My spellbound heart has made and remade the necklace of songs,
That you take as a gift, wear round your neck in your many forms,
In life after life, in age after age, forever.
Whenever I hear old chronicles of love, it's age-old pain,
It's ancient tale of being apart or together.
As I stare on and on into the past, in the end you emerge,
Clad in the light of a pole-star piercing the darkness of time:
You become an image of what is remembered forever.
You and I have floated here on the stream that brings from the fount.
At the heart of time, love of one for another.
We have played along side millions of lovers, shared in the same
Shy sweetness of meeting, the same distressful tears of farewell-
Old love but in shapes that renew and renew forever.
Today it is heaped at your feet, it has found its end in you
The love of all man’s days both past and forever:
Universal joy, universal sorrow, universal life.
The memories of all loves merging with this one love of ours –
And the songs of every poet past and forever
Rabindranath Tagore
According to 'Old Poetry' web-site this was Audrey Hepburn's favourite poem and Gregory Peck read it out at her funeral
Talking of funerals :rolleyes:, I think this poem, as read by John Hannah (with his Scottish twang) in Four Weddings and a Funeral is fantastic
Stop all the clocks, cut off the telephone,
Prevent the dog from barking with a juicy bone,
Silence the pianos and with muffled drum
Bring out the coffin, let the mourners come.
Let aeroplanes circle moaning overhead
Scribbling on the sky the message He is Dead,
Put crepe bows round the white necks of the public doves,
Let the traffic policemen wear black cotton gloves.
He was my North, my South, my East and West,
My working week and my Sunday rest,
My noon, my midnight, my talk, my song;
I thought that love would last forever; I was wrong.
The stars are not wanted now; put out every one:
Pack up the moon and dismantle the sun;
Pour away the ocean and sweep up the woods:
For nothing now can ever come to any good.
W H Auden
Not visited in here for far too long but insprired after reading a poetry book last night, however Mossdog and Hes especially have made me cry! It's too dangerous in here!!

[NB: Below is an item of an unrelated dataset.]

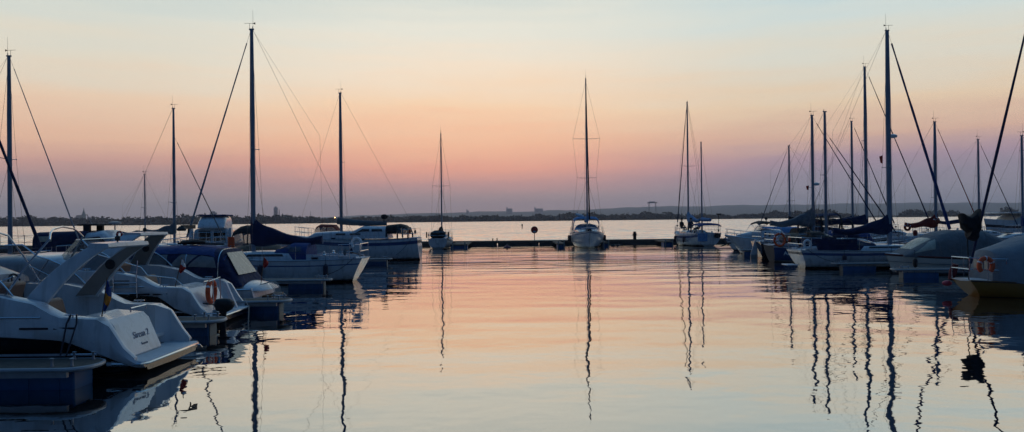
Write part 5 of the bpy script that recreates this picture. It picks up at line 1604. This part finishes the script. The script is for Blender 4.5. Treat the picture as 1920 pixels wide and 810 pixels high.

Try this as a bit of light relief Emmilou
Nigh on 40 years ago, shortly after I started my first job in a cartographers office in Sunderland, I was told by one of the old hands there that “Map-reading isn’t a skill, it’s an belief”. This past year of my fellrunning comeback has meant that I’ve repeatedly explored that belief - not least on the Hobble last weekend.:D
Here’s a bit of Miroslav Holub that I use to reassure myself.
Brief reflection on maps
Albert Szent-Gyorgi, who knew a thing or two about maps,
by which life moves somewhere or other,
used to tell this story from the war,
through which history moves somewhere or other:
From a small Hungarian unit in the Alps a young lieutenant
sent out a scouting party into the icy wastes.
At once
it began to snow, it snowed for two days and the party
did not return. The lieutenant was in distress: he had sent
his men to their deaths.
On the third day, however, the scouting party was back.
Where had they been? How had they managed to find their way?
Yes, the men explained, we certainly thought we were
lost and awaited our end. When suddenly one of our lot
found a map in his pocket. We felt reassured.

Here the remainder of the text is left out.